A small, unexplained aberration in a highly specialized corner of the vast US equity and derivatives market is causing a buzz among traders already on edge about a potential market pullback. An exchange-traded note issued by Credit Suisse Group AG, commonly known as TVIX, that tracks stock market volatility is trading at a premium of about 3% over what it should be priced based on its underlying securities. That premium is about twice the average for the past year.
While TVIX is not considered a bellwether for the stock market, at a time when investors are jittery about the health of the equities market any unexplained price moves serves to unnerve investors. In the past, the TVIX premium has risen when stocks have fallen. So a persistent premium when equity markets are relatively strong has stumped specialized traders of volatility.
Normally, traders do not pay much heed to how the TVIX is behaving. But these are not usual times. The S&P 500 is flirting with all-time highs, despite signs that US President Donald Trump's trade war with China and Britain's planned exit from the European Union may be pushing the world into a recession.
To many traders it is only a matter of time before markets fall, and they want to see it coming before others do. The TVIX is of the same genre as an ETN called XIV, which went bust in a matter of days in February 2018 after a spike in its premium. Holders of that security saw nearly $2 billion of their money go poof, a disappearing act that some traders say exacerbated a massive correction in the US stock market. Both ETNs are issued by the Swiss bank Credit Suisse.
"Obviously XIV is very fresh in our minds since its demise," said Ben Pinkleton, an independent trader in Greensboro, North Carolina, who owns 2,500 shares of TVIX. Although XIV and TVIX have differences, Pinkleton added, "You never want to be in that situation as a trader. So when questions are raised about TVIX you're going to be a little restless."
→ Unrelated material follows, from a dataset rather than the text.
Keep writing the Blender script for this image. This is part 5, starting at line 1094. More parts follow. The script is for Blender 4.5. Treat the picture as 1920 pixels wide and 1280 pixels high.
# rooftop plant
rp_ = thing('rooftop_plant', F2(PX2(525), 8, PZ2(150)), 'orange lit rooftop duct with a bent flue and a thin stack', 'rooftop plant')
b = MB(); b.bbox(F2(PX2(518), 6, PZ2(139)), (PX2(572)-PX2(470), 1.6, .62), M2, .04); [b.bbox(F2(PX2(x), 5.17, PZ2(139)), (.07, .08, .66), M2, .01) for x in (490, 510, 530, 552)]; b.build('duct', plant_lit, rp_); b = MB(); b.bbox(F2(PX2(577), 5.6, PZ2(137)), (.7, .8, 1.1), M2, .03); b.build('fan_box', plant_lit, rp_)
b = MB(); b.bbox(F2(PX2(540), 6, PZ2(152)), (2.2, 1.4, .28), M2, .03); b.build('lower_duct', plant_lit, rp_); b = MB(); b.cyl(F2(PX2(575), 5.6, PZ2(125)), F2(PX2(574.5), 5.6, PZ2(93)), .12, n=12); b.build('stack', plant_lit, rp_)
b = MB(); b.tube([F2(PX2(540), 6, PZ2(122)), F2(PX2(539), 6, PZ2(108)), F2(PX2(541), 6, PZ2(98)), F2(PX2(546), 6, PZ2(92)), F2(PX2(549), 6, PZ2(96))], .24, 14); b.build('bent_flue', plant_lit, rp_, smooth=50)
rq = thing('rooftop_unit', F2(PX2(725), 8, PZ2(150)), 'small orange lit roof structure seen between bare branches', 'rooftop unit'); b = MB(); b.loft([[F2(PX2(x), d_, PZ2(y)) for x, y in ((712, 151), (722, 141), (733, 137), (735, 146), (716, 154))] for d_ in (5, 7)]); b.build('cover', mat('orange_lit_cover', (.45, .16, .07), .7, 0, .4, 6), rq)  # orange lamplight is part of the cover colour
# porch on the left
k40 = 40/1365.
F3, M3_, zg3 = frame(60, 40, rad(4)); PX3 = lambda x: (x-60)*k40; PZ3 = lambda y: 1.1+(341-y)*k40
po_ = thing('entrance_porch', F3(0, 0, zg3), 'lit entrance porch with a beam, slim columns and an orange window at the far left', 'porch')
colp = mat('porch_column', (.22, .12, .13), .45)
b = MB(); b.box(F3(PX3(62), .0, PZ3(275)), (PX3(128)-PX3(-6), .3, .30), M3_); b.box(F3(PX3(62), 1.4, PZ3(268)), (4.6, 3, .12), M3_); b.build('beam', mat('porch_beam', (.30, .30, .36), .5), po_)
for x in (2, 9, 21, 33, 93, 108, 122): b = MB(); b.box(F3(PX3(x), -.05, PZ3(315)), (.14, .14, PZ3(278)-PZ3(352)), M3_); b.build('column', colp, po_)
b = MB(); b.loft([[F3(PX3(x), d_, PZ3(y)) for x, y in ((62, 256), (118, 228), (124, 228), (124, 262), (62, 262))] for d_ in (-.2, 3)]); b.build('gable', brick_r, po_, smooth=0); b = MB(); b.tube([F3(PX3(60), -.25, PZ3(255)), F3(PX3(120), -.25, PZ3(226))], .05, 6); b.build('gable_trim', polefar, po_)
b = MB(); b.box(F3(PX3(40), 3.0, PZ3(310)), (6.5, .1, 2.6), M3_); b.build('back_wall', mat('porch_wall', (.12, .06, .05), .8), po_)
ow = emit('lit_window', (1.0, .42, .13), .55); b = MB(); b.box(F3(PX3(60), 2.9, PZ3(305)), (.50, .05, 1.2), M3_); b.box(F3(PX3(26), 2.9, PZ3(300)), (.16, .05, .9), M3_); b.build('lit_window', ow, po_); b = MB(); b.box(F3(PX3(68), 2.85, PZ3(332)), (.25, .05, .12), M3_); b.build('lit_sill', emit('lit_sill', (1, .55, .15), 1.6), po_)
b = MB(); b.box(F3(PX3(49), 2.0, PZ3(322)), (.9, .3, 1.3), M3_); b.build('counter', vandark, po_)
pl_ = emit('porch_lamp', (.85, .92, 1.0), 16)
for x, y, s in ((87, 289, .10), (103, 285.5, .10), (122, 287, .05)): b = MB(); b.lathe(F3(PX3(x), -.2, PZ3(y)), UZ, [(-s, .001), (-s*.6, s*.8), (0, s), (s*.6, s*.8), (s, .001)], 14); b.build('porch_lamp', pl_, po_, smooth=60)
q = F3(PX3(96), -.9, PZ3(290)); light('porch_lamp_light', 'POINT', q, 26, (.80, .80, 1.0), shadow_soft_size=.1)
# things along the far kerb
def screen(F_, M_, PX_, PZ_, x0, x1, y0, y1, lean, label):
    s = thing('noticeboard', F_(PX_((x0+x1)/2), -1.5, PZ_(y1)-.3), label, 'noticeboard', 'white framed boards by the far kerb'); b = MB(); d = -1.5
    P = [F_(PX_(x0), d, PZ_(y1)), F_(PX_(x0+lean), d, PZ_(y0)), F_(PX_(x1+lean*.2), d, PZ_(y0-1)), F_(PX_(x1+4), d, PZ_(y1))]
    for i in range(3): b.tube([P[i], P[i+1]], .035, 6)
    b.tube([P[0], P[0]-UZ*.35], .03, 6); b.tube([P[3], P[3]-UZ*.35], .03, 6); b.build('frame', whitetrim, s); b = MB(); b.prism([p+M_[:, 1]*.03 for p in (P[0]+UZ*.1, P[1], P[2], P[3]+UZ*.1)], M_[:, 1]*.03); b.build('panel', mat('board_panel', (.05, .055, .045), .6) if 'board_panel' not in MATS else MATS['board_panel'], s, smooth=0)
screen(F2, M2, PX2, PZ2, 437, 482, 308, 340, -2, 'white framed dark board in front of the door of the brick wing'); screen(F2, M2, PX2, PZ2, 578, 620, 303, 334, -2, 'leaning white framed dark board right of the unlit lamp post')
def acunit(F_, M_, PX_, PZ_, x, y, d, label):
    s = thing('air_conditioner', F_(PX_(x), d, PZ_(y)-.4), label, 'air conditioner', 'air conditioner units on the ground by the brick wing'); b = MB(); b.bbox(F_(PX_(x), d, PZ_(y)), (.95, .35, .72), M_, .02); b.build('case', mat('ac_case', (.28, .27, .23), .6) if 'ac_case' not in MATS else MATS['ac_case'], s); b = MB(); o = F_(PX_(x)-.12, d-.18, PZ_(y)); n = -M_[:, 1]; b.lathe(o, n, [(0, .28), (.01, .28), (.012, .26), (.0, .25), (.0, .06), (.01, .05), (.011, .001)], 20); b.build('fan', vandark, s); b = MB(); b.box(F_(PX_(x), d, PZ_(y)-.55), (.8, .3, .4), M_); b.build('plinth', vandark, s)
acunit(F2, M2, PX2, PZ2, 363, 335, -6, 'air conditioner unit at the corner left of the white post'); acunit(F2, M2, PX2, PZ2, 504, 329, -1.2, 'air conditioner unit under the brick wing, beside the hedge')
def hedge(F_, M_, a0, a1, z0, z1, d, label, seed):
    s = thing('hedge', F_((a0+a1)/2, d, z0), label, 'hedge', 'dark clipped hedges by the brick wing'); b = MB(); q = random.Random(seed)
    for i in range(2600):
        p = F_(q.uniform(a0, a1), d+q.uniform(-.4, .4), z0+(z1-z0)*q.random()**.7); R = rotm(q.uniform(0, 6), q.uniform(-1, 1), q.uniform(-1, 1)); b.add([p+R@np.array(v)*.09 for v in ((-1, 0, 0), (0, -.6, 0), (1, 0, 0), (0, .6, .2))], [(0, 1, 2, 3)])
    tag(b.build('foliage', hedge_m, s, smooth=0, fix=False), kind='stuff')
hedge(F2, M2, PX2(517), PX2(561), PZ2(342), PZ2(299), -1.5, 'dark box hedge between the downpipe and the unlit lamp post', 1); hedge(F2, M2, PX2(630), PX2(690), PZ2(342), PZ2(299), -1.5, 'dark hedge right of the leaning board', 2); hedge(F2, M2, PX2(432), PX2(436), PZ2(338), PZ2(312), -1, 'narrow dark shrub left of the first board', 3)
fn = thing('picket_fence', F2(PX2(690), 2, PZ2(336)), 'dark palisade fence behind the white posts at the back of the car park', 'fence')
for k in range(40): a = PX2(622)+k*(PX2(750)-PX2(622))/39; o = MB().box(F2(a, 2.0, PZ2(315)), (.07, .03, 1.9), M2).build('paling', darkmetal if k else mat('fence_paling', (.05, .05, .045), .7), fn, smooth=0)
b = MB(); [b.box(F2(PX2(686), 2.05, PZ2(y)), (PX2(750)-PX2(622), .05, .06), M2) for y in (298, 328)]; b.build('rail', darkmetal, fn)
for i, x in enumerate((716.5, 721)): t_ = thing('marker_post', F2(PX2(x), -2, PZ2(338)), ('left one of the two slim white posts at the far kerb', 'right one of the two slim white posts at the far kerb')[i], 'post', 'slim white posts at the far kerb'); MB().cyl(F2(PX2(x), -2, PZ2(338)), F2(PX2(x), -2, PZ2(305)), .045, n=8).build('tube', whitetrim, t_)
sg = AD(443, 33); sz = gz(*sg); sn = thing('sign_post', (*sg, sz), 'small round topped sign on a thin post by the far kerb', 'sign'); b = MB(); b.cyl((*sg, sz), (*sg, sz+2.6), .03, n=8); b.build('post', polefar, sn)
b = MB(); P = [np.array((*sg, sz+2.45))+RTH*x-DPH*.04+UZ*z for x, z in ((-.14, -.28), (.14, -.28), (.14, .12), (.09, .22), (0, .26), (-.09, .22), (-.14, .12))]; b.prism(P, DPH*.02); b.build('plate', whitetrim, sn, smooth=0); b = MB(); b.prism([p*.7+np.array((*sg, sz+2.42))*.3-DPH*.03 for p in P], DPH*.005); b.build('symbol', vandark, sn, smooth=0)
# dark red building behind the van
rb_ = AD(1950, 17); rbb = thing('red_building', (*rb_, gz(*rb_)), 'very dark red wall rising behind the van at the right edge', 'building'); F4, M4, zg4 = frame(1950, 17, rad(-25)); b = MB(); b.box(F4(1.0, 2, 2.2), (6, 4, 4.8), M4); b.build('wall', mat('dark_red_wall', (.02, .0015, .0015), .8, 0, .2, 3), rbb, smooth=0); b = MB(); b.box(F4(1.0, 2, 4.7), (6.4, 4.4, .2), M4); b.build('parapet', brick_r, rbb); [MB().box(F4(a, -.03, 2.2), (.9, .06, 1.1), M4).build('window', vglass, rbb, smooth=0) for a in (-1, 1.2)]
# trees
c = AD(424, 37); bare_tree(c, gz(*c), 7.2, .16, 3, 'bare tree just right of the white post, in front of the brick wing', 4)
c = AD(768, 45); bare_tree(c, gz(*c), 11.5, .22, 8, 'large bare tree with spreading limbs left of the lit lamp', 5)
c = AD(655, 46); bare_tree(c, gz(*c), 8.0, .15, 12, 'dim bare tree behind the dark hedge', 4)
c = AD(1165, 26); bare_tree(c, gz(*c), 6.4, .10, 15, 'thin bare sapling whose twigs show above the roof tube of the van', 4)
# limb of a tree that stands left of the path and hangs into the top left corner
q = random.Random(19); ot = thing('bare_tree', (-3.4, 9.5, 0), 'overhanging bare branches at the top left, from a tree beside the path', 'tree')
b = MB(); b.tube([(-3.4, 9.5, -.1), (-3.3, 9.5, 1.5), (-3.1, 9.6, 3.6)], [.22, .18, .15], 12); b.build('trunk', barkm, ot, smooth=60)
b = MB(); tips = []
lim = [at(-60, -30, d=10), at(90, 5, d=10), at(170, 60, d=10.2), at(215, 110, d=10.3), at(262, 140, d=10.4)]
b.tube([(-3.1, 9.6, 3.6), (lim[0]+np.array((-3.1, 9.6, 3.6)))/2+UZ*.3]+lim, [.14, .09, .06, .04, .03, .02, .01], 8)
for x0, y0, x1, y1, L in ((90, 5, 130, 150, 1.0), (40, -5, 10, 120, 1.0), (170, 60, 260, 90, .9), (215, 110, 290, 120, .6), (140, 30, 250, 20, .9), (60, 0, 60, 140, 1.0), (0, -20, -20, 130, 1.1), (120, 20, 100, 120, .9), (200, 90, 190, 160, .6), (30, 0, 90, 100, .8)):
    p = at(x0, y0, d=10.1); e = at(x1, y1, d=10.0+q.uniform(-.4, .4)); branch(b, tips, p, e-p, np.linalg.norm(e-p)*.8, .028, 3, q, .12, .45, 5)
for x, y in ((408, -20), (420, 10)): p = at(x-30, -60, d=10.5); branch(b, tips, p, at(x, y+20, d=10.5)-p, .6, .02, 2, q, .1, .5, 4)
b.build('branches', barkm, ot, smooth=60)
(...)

Formally known as VelocityShares Daily 2x VIX Short-Term ETN, TVIX tracks twice the returns of the S&P 500 VIX Short-Term Futures Index, a measure of market volatility. Its tendency to rise in price when stocks slip has made it a darling of traders looking for a way to guard against a slump in equity prices. It is now the largest VIX-linked exchange traded product, with about $850 million in assets. It is heavily traded, with some 42 million shares changing hands daily, according to Refinitiv data.
As its issuer, Credit Suisse publishes a theoretical price for the TVIX through the day so traders know what its value would be if it were doing a perfect job of tracking the S&P VIX futures index. The current aberration in the TVIX could be a technical problem that gets resolved without any incident, traders and analysts said. One explanation of why the premium may have appeared lies in how Credit Suisse controls the supply of new shares, traders and analysts said.
When the TVIX trades at a premium to its theoretical value, large financial institutions short it. When the issuer releases new shares at the theoretical value, the financial institutions settle the short position and pocket the profit. On occasion, however, the premium can balloon, especially if the issuer ceases to create new shares. In 2012, for example, the TVIX premium rose to 90% after Credit Suisse temporarily suspended further issuances of TVIX shares due to internal limits on the size of ETNs.
"The fact that a significant premium in TVIX has persisted implies that they (Credit Suisse) have not been issuing enough shares for whatever reason," said Matt Thompson, managing partner at Chicago-based investment adviser Thompson Capital Management, which specializing in investments using VIX instruments.
Seth Golden, chief market strategist for the advisory Finom Group, said Credit Suisse may not want to issue new shares if it is more expensive for it to do so. The bank buys derivatives such as swaps to hedge risks it takes on by creating new shares, which represent unsecured debt, and their price may have gone up, Golden said. The price of the swaps, however, is not widely known.
Credit Suisse has not explained the premium so far. It declined to comment to Reuters on the trading price for TVIX or whether there was any change to the process of share creation. Analysts and traders said that while Credit Suisse may not be issuing new shares, they did not know for sure and that has put already nervous traders more on edge.
"In general, a premium or a discount between the indicative value and the trading value is a yellow flag," said Vance Harwood, who runs the alternative investment website Six Figure Investing and is a consultant focused on volatility-linked products. "It's an indication that you should look closer to see if there is a market disruption or this is just the variations in the cost of borrowing or cost of creating shares," he said.